Both the insurers and the trial lawyers have recently tried to depict the initiatives they support as emanating from “citizen” or “consumer” groups, following a California Field Poll published June 10 that indicated that a vast majority of California voters would not be inclined to support insurance initiatives sponsored by either the insurers or the lawyers.

Asked whether they would be inclined to support a car insurance initiative “if all they knew was the person or group listed as the sponsor,” 79% of the 926 persons surveyed said they would be inclined to support one backed by “consumer groups,” and 69% said they would be inclined to support one backed by “consumer activist Ralph Nader.”

Most Disinclined

But only 13% said they would be inclined to vote for one backed by “insurance companies” and only 10% one backed by “trial lawyers.”

All five proposed insurance initiatives adhere to points of view of either the insurers or the trial lawyers, groups that both derive substantial income from the operation of the insurance system.

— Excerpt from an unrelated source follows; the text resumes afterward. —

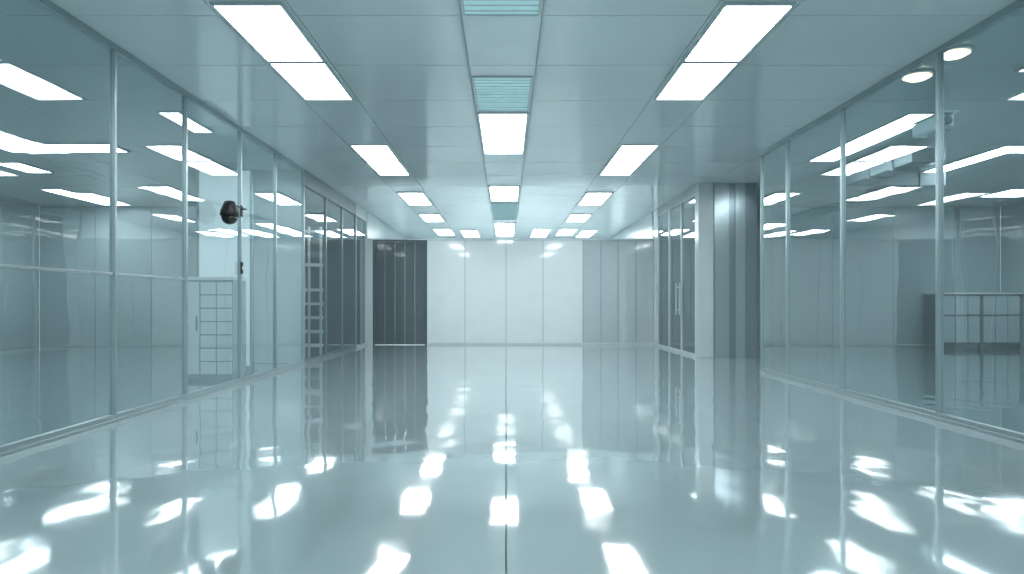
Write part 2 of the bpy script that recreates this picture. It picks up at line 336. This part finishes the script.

Three are backed by various insurers, one by the trial lawyers, and one, backed by Nader, leans toward the lawyers’ point of view.

Generally, both the insurers and the trial lawyers hope to see reductions in insurance rates come at the expense of the other side. The insurers want to put the burden of rate decreases on the lawyers, cutting their fees and their opportunity to bring lawsuits. The trial lawyers want rate regulation and insurance price rollbacks without any abridgement of lawsuits or fees.